Because of the lag from design to construction, students generally work on construction of a house designed by an earlier class, but will design details like shade overhangs. Then they will design the next year’s house.

Architecture undergrad Heidi Grimwood spent most of the morning moving block into place for the masons, cleaning grout after the walls went up and cutting lengths of steel siding. 

“You get a better idea about how things go together rather than looking at a book,” she said. On this day, she learned how electrical outlets are cut out of masonry.

“For our program, I think we focus more on sustainability,” Grimwood said. “In our designs, we’re always trying to incorporate sustainable elements, materials or building methods such as putting windows on the south facade instead of the east and west.”

Daniel Armenta and his wife, who is pregnant, moved into the second house in August.

A horticulturist with the Arizona-Sonora Desert Museum, Armenta is busy landscaping the yard, which benefits from three cisterns that collect water from the roof for irrigation. “The yard is also contoured to collect water and prevent it from running off,” he said.

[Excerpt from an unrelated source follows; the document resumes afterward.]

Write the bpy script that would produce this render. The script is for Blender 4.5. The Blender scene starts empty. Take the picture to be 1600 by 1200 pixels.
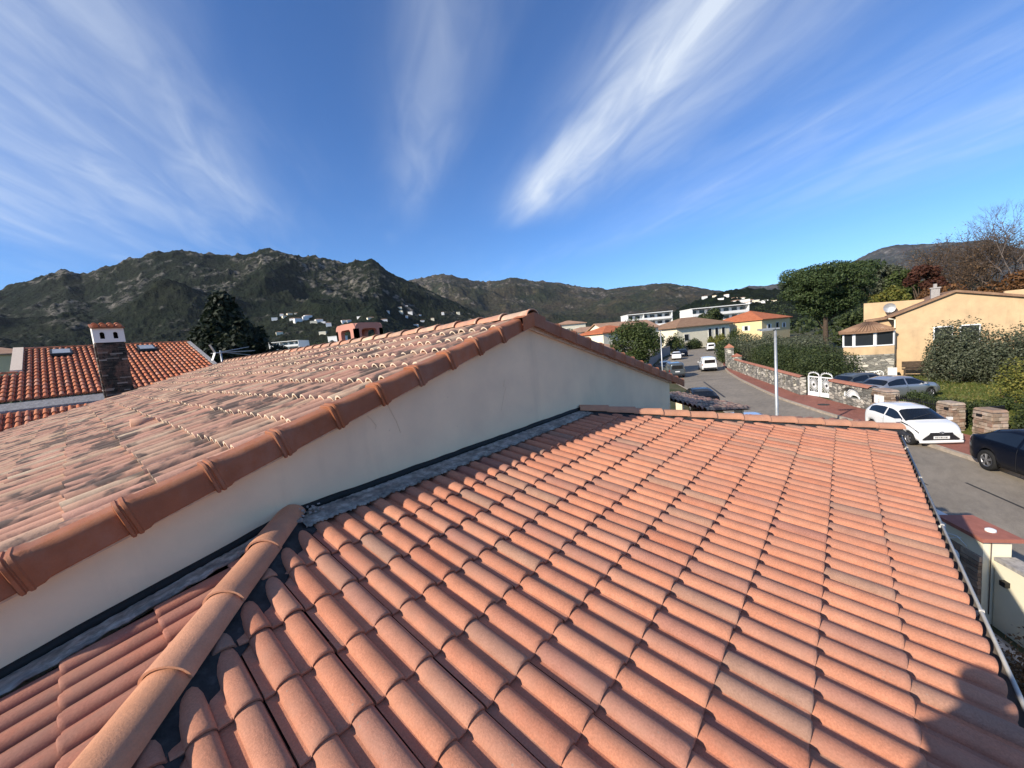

“The house is built to deal with the desert heat mostly and sun,” he said. In addition to the measures to contain heat buildup on the east and west walls, he said, “We have deep windowsills to prevent the sun from going in when it’s at its highest angle.” The walls and ceiling are heavily insulated and the framework is built to minimize thermal bridging. 

The floors are concrete, he said, which retains the coolness of the night and prevents heat buildup. “That actually works really well, we’re finding.”